- _Job_
Give back the whole listing exactly as shown.

=-=-=-=-=

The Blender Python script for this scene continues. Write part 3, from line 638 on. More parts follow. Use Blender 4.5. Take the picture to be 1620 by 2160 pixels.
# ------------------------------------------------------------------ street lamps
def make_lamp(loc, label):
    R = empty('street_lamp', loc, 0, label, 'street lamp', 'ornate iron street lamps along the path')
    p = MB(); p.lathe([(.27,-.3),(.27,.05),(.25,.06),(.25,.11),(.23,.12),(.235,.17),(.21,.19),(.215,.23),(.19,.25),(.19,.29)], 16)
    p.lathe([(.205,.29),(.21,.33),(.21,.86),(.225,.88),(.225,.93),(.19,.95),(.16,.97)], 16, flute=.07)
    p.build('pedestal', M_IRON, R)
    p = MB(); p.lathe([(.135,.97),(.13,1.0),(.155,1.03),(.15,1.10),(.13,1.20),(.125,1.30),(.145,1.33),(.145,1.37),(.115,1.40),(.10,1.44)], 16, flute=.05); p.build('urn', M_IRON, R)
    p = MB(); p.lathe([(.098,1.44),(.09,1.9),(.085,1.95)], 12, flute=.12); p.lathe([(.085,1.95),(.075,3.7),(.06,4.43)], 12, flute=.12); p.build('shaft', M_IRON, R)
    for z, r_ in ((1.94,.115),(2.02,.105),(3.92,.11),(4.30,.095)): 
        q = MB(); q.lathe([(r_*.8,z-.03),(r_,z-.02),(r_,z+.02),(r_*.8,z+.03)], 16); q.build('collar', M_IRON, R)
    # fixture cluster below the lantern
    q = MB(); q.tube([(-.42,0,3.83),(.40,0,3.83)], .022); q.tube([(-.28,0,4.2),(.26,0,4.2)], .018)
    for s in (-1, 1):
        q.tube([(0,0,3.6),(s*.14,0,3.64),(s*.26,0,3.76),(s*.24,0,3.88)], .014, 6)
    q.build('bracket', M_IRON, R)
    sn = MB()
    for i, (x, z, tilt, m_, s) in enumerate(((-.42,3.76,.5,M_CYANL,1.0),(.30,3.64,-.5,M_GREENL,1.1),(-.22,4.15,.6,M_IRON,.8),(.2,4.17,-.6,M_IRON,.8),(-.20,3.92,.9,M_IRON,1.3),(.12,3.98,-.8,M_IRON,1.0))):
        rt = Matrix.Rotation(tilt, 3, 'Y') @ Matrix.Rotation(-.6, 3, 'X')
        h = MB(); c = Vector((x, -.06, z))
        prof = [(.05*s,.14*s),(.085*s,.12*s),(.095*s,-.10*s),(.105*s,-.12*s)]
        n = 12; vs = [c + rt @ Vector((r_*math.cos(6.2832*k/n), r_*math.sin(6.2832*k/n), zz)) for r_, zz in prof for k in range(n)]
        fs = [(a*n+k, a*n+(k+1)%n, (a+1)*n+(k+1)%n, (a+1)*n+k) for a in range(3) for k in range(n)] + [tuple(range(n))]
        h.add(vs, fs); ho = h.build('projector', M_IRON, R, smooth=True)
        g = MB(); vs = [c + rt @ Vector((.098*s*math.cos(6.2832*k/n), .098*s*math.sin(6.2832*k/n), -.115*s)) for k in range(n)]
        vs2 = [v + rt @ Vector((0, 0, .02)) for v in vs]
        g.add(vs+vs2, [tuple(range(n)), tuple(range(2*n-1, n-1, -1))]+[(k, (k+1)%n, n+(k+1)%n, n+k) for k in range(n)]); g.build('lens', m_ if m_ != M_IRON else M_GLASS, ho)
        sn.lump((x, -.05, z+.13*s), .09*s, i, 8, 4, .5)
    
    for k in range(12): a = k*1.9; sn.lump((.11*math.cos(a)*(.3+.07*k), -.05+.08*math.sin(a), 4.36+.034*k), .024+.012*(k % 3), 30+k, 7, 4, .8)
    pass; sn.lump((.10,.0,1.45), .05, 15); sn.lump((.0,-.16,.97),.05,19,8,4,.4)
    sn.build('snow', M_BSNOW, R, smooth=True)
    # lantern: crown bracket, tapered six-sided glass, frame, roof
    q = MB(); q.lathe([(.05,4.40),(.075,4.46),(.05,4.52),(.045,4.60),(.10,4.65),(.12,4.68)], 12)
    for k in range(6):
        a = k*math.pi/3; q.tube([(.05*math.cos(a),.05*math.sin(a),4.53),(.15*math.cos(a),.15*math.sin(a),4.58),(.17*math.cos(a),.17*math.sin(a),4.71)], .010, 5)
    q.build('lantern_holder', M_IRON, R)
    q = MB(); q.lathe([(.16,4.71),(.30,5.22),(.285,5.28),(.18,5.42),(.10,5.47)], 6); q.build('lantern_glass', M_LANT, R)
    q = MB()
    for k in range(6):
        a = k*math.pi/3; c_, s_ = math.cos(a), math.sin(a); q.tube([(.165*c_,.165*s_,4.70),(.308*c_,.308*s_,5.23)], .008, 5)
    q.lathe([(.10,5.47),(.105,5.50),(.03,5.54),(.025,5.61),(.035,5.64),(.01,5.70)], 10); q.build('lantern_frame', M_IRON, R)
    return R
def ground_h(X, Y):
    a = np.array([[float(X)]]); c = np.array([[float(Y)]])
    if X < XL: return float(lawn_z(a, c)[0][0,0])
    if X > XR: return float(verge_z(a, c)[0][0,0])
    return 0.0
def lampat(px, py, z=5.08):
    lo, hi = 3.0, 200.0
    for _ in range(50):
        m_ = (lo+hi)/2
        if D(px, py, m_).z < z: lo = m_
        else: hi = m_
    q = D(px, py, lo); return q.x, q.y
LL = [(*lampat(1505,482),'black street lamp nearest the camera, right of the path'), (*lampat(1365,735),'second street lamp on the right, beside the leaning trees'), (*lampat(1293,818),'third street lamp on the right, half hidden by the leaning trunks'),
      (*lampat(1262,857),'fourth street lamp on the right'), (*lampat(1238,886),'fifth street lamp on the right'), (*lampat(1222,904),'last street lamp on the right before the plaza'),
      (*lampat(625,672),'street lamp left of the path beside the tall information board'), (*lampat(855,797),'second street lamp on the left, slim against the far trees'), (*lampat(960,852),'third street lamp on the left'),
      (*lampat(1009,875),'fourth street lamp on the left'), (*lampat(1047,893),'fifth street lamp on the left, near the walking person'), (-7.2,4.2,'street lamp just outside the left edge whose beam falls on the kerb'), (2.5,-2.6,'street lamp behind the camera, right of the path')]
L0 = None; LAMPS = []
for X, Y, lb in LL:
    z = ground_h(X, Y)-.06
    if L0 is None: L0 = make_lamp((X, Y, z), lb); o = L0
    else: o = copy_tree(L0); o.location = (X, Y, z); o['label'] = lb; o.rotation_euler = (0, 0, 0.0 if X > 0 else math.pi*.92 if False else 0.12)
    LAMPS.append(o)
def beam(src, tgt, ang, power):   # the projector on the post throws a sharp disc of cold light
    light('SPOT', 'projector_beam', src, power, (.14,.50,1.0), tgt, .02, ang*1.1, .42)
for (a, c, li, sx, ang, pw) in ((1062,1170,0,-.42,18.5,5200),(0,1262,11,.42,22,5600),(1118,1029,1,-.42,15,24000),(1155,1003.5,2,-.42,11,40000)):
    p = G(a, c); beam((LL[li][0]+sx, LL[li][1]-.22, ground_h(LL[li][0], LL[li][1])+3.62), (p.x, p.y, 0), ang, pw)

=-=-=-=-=

- _Answer for this exercise_
The Blender Python script for this scene continues. Write part 3, from line 638 on. More parts follow. Use Blender 4.5. Take the picture to be 1620 by 2160 pixels.
# ------------------------------------------------------------------ street lamps
def make_lamp(loc, label):
    R = empty('street_lamp', loc, 0, label, 'street lamp', 'ornate iron street lamps along the path')
    p = MB(); p.lathe([(.27,-.3),(.27,.05),(.25,.06),(.25,.11),(.23,.12),(.235,.17),(.21,.19),(.215,.23),(.19,.25),(.19,.29)], 16)
    p.lathe([(.205,.29),(.21,.33),(.21,.86),(.225,.88),(.225,.93),(.19,.95),(.16,.97)], 16, flute=.07)
    p.build('pedestal', M_IRON, R)
    p = MB(); p.lathe([(.135,.97),(.13,1.0),(.155,1.03),(.15,1.10),(.13,1.20),(.125,1.30),(.145,1.33),(.145,1.37),(.115,1.40),(.10,1.44)], 16, flute=.05); p.build('urn', M_IRON, R)
    p = MB(); p.lathe([(.098,1.44),(.09,1.9),(.085,1.95)], 12, flute=.12); p.lathe([(.085,1.95),(.075,3.7),(.06,4.43)], 12, flute=.12); p.build('shaft', M_IRON, R)
    for z, r_ in ((1.94,.115),(2.02,.105),(3.92,.11),(4.30,.095)): 
        q = MB(); q.lathe([(r_*.8,z-.03),(r_,z-.02),(r_,z+.02),(r_*.8,z+.03)], 16); q.build('collar', M_IRON, R)
    # fixture cluster below the lantern
    q = MB(); q.tube([(-.42,0,3.83),(.40,0,3.83)], .022); q.tube([(-.28,0,4.2),(.26,0,4.2)], .018)
    for s in (-1, 1):
        q.tube([(0,0,3.6),(s*.14,0,3.64),(s*.26,0,3.76),(s*.24,0,3.88)], .014, 6)
    q.build('bracket', M_IRON, R)
    sn = MB()
    for i, (x, z, tilt, m_, s) in enumerate(((-.42,3.76,.5,M_CYANL,1.0),(.30,3.64,-.5,M_GREENL,1.1),(-.22,4.15,.6,M_IRON,.8),(.2,4.17,-.6,M_IRON,.8),(-.20,3.92,.9,M_IRON,1.3),(.12,3.98,-.8,M_IRON,1.0))):
        rt = Matrix.Rotation(tilt, 3, 'Y') @ Matrix.Rotation(-.6, 3, 'X')
        h = MB(); c = Vector((x, -.06, z))
        prof = [(.05*s,.14*s),(.085*s,.12*s),(.095*s,-.10*s),(.105*s,-.12*s)]
        n = 12; vs = [c + rt @ Vector((r_*math.cos(6.2832*k/n), r_*math.sin(6.2832*k/n), zz)) for r_, zz in prof for k in range(n)]
        fs = [(a*n+k, a*n+(k+1)%n, (a+1)*n+(k+1)%n, (a+1)*n+k) for a in range(3) for k in range(n)] + [tuple(range(n))]
        h.add(vs, fs); ho = h.build('projector', M_IRON, R, smooth=True)
        g = MB(); vs = [c + rt @ Vector((.098*s*math.cos(6.2832*k/n), .098*s*math.sin(6.2832*k/n), -.115*s)) for k in range(n)]
        vs2 = [v + rt @ Vector((0, 0, .02)) for v in vs]
        g.add(vs+vs2, [tuple(range(n)), tuple(range(2*n-1, n-1, -1))]+[(k, (k+1)%n, n+(k+1)%n, n+k) for k in range(n)]); g.build('lens', m_ if m_ != M_IRON else M_GLASS, ho)
        sn.lump((x, -.05, z+.13*s), .09*s, i, 8, 4, .5)
    
    for k in range(12): a = k*1.9; sn.lump((.11*math.cos(a)*(.3+.07*k), -.05+.08*math.sin(a), 4.36+.034*k), .024+.012*(k % 3), 30+k, 7, 4, .8)
    pass; sn.lump((.10,.0,1.45), .05, 15); sn.lump((.0,-.16,.97),.05,19,8,4,.4)
    sn.build('snow', M_BSNOW, R, smooth=True)
    # lantern: crown bracket, tapered six-sided glass, frame, roof
    q = MB(); q.lathe([(.05,4.40),(.075,4.46),(.05,4.52),(.045,4.60),(.10,4.65),(.12,4.68)], 12)
    for k in range(6):
        a = k*math.pi/3; q.tube([(.05*math.cos(a),.05*math.sin(a),4.53),(.15*math.cos(a),.15*math.sin(a),4.58),(.17*math.cos(a),.17*math.sin(a),4.71)], .010, 5)
    q.build('lantern_holder', M_IRON, R)
    q = MB(); q.lathe([(.16,4.71),(.30,5.22),(.285,5.28),(.18,5.42),(.10,5.47)], 6); q.build('lantern_glass', M_LANT, R)
    q = MB()
    for k in range(6):
        a = k*math.pi/3; c_, s_ = math.cos(a), math.sin(a); q.tube([(.165*c_,.165*s_,4.70),(.308*c_,.308*s_,5.23)], .008, 5)
    q.lathe([(.10,5.47),(.105,5.50),(.03,5.54),(.025,5.61),(.035,5.64),(.01,5.70)], 10); q.build('lantern_frame', M_IRON, R)
    return R
def ground_h(X, Y):
    a = np.array([[float(X)]]); c = np.array([[float(Y)]])
    if X < XL: return float(lawn_z(a, c)[0][0,0])
    if X > XR: return float(verge_z(a, c)[0][0,0])
    return 0.0
def lampat(px, py, z=5.08):
    lo, hi = 3.0, 200.0
    for _ in range(50):
        m_ = (lo+hi)/2
        if D(px, py, m_).z < z: lo = m_
        else: hi = m_
    q = D(px, py, lo); return q.x, q.y
LL = [(*lampat(1505,482),'black street lamp nearest the camera, right of the path'), (*lampat(1365,735),'second street lamp on the right, beside the leaning trees'), (*lampat(1293,818),'third street lamp on the right, half hidden by the leaning trunks'),
      (*lampat(1262,857),'fourth street lamp on the right'), (*lampat(1238,886),'fifth street lamp on the right'), (*lampat(1222,904),'last street lamp on the right before the plaza'),
      (*lampat(625,672),'street lamp left of the path beside the tall information board'), (*lampat(855,797),'second street lamp on the left, slim against the far trees'), (*lampat(960,852),'third street lamp on the left'),
      (*lampat(1009,875),'fourth street lamp on the left'), (*lampat(1047,893),'fifth street lamp on the left, near the walking person'), (-7.2,4.2,'street lamp just outside the left edge whose beam falls on the kerb'), (2.5,-2.6,'street lamp behind the camera, right of the path')]
L0 = None; LAMPS = []
for X, Y, lb in LL:
    z = ground_h(X, Y)-.06
    if L0 is None: L0 = make_lamp((X, Y, z), lb); o = L0
    else: o = copy_tree(L0); o.location = (X, Y, z); o['label'] = lb; o.rotation_euler = (0, 0, 0.0 if X > 0 else math.pi*.92 if False else 0.12)
    LAMPS.append(o)
def beam(src, tgt, ang, power):   # the projector on the post throws a sharp disc of cold light
    light('SPOT', 'projector_beam', src, power, (.14,.50,1.0), tgt, .02, ang*1.1, .42)
for (a, c, li, sx, ang, pw) in ((1062,1170,0,-.42,18.5,5200),(0,1262,11,.42,22,5600),(1118,1029,1,-.42,15,24000),(1155,1003.5,2,-.42,11,40000)):
    p = G(a, c); beam((LL[li][0]+sx, LL[li][1]-.22, ground_h(LL[li][0], LL[li][1])+3.62), (p.x, p.y, 0), ang, pw)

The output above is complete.